## Controls Relevant to the Audit
### Direct Relationship: Objectives ↔ Controls
There is a direct relationship between an entity's objectives and the controls it implements to achieve them.
### Factors Determining Whether a Control Is Relevant to the Audit
| Factor | What the Auditor Considers |
|---|---|
| Materiality | Is the related transaction/balance material? |
| Significance of related risk | Higher risk → more likely relevant |
| Size of entity | Affects formality and nature of controls |
| Nature of business | Industry-specific risks need specific controls |
| Diversity and complexity of operations | Complex operations require more robust controls |
| Legal/regulatory requirements | Compliance controls may be audit-relevant |
| Nature/complexity of systems | IT vs. manual systems differ significantly |
| Whether control prevents, detects, or corrects MM | A control that catches material misstatement is more relevant |
---
## Nature and Extent of Understanding IC
### Design vs.
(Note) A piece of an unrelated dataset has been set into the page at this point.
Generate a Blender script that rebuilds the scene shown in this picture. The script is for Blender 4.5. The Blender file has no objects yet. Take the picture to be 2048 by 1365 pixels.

Implementation
| Concept | Meaning |
|---|---|
| Evaluating design | Assessing whether the control is capable of preventing/detecting/correcting material misstatements |
| Implementation | The control exists and the entity is actually using it |
> An improperly designed control may represent a significant deficiency in internal control — even if operated consistently.
> Understanding design and implementation is NOT sufficient to test operating effectiveness.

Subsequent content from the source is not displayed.